#### [Short exercise]
Restate each of the lines below word for word and drop every picture.
------ Source material
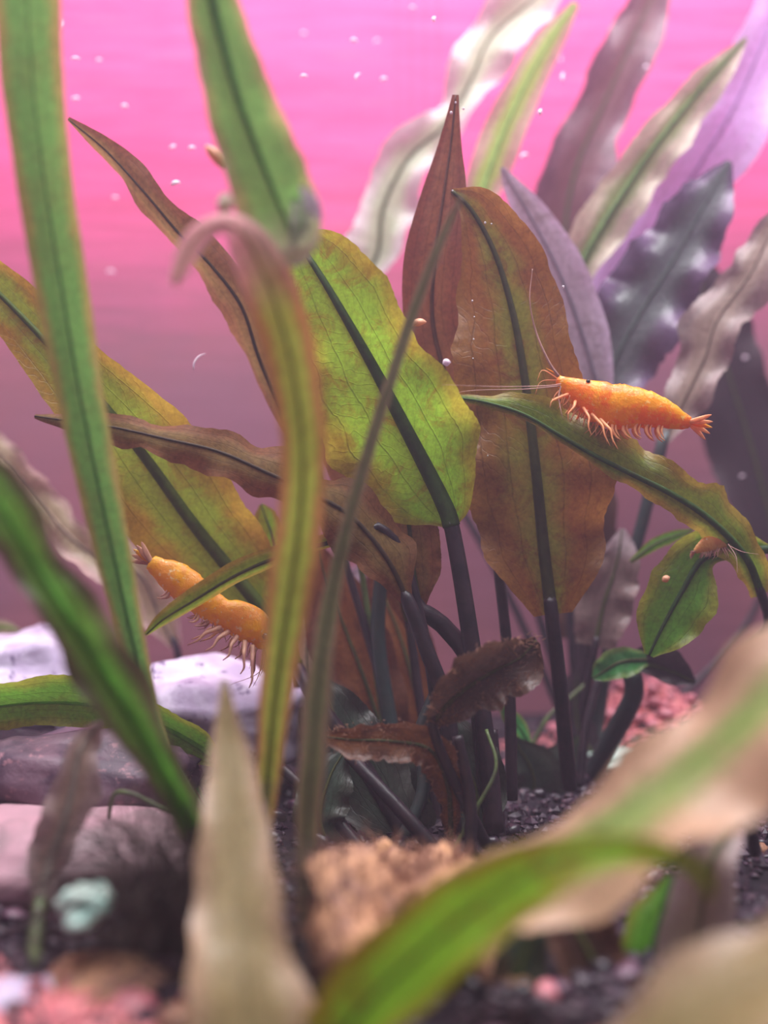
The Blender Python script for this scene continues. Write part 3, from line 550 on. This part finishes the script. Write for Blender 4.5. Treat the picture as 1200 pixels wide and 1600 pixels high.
single('pale_back_plant', 'pale lavender curled leaves standing behind the stalks of the central plant', (560,1150,.215),
  (([(545,1010,.190,6),(540,965,.190,22),(548,915,.190,22),(560,885,.190,3)], 'silver'), dict(stalk=[(560,1150,.210)], stalkr=.0006, ribr=0.0003, cup=.6, ruffle=.2, seed=109)),
  (([(615,1060,.190,5),(608,1030,.190,16),(606,1000,.190,15),(602,975,.190,2)], 'silver'), dict(stalk=[(565,1150,.208)], stalkr=.0006, ribr=0.0003, cup=.6, ruffle=.2, seed=111)),
  (([(652,900,.182,4),(642,885,.182,14),(636,868,.182,12),(628,845,.182,2)], 'silver'), dict(stalk=[(570,1150,.206),(640,1000,.190)], stalkr=.0005, ribr=0.0003, cup=.6, seed=113)),
  (([(492,1080,.180,5),(482,1040,.180,24),(480,990,.180,24),(488,955,.180,3)], 'beige'), dict(stalk=[(555,1150,.200)], stalkr=.0005, ribr=0.0003, cup=.5, seed=115)))

# ------------------------------------------------------------------ hair algae tuft and root thread
def tuft(label, px, py, d, n, L, spread, m, seed, name='algae_tuft'):
    r = random.Random(seed); c = P(px, py, d); g = Geo()
    for i in range(n):
        a = c+np.array([r.gauss(0, spread), r.gauss(0, spread*0.6), abs(r.gauss(0, spread*.25))])
        k = 9; pts = [a]; dr = np.array([r.gauss(0, .35), r.gauss(0, .3), 1.0]); 
        for q in range(k-1):
            dr = dr/np.linalg.norm(dr)+np.array([r.gauss(0, .22), r.gauss(0, .2), -0.05*q+r.gauss(0, .1)])
            pts.append(pts[-1]+dr/np.linalg.norm(dr)*L*r.uniform(.5, 1.1)/k)
        V_, F_ = tube_geo(np.array(pts), [0.00005]*k, 3); g.add(V_, F_)
    o = link_mesh(name, np.array(g.V)-c, g.F, m); o.location = tuple(c)
    return tag(o, label, 'algae', kind='stuff')
tuft('dark hairy algae tuft between the rose-grey stone and the beige spear leaf', 272, 1510, 0.1090, 560, 0.027, 0.0026, M['furgrey'], 3)
tuft('sparse wisps of hair algae beside the coral pink stone', 262, 1590, 0.1040, 90, 0.014, 0.0030, M['furgrey'], 4)
rt = tube('root_thread', [P(350,1340,.134), P(290,1285,.132), P(250,1262,.131), P(205,1240,.131), P(178,1243,.132), P(168,1290,.133)], [.0002, .0003, .0003, .0003, .0003, .0002], M['stalk_green'], None, n=40, k=6)
tag(rt, 'thin brown-green root arching over the rose-grey stone', 'root')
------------
#### [Output of the task]
The Blender Python script for this scene continues. Write part 3, from line 550 on. This part finishes the script. Write for Blender 4.5. Treat the picture as 1200 pixels wide and 1600 pixels high.
single('pale_back_plant', 'pale lavender curled leaves standing behind the stalks of the central plant', (560,1150,.215),
  (([(545,1010,.190,6),(540,965,.190,22),(548,915,.190,22),(560,885,.190,3)], 'silver'), dict(stalk=[(560,1150,.210)], stalkr=.0006, ribr=0.0003, cup=.6, ruffle=.2, seed=109)),
  (([(615,1060,.190,5),(608,1030,.190,16),(606,1000,.190,15),(602,975,.190,2)], 'silver'), dict(stalk=[(565,1150,.208)], stalkr=.0006, ribr=0.0003, cup=.6, ruffle=.2, seed=111)),
  (([(652,900,.182,4),(642,885,.182,14),(636,868,.182,12),(628,845,.182,2)], 'silver'), dict(stalk=[(570,1150,.206),(640,1000,.190)], stalkr=.0005, ribr=0.0003, cup=.6, seed=113)),
  (([(492,1080,.180,5),(482,1040,.180,24),(480,990,.180,24),(488,955,.180,3)], 'beige'), dict(stalk=[(555,1150,.200)], stalkr=.0005, ribr=0.0003, cup=.5, seed=115)))

# ------------------------------------------------------------------ hair algae tuft and root thread
def tuft(label, px, py, d, n, L, spread, m, seed, name='algae_tuft'):
    r = random.Random(seed); c = P(px, py, d); g = Geo()
    for i in range(n):
        a = c+np.array([r.gauss(0, spread), r.gauss(0, spread*0.6), abs(r.gauss(0, spread*.25))])
        k = 9; pts = [a]; dr = np.array([r.gauss(0, .35), r.gauss(0, .3), 1.0]); 
        for q in range(k-1):
            dr = dr/np.linalg.norm(dr)+np.array([r.gauss(0, .22), r.gauss(0, .2), -0.05*q+r.gauss(0, .1)])
            pts.append(pts[-1]+dr/np.linalg.norm(dr)*L*r.uniform(.5, 1.1)/k)
        V_, F_ = tube_geo(np.array(pts), [0.00005]*k, 3); g.add(V_, F_)
    o = link_mesh(name, np.array(g.V)-c, g.F, m); o.location = tuple(c)
    return tag(o, label, 'algae', kind='stuff')
tuft('dark hairy algae tuft between the rose-grey stone and the beige spear leaf', 272, 1510, 0.1090, 560, 0.027, 0.0026, M['furgrey'], 3)
tuft('sparse wisps of hair algae beside the coral pink stone', 262, 1590, 0.1040, 90, 0.014, 0.0030, M['furgrey'], 4)
rt = tube('root_thread', [P(350,1340,.134), P(290,1285,.132), P(250,1262,.131), P(205,1240,.131), P(178,1243,.132), P(168,1290,.133)], [.0002, .0003, .0003, .0003, .0003, .0002], M['stalk_green'], None, n=40, k=6)
tag(rt, 'thin brown-green root arching over the rose-grey stone', 'root')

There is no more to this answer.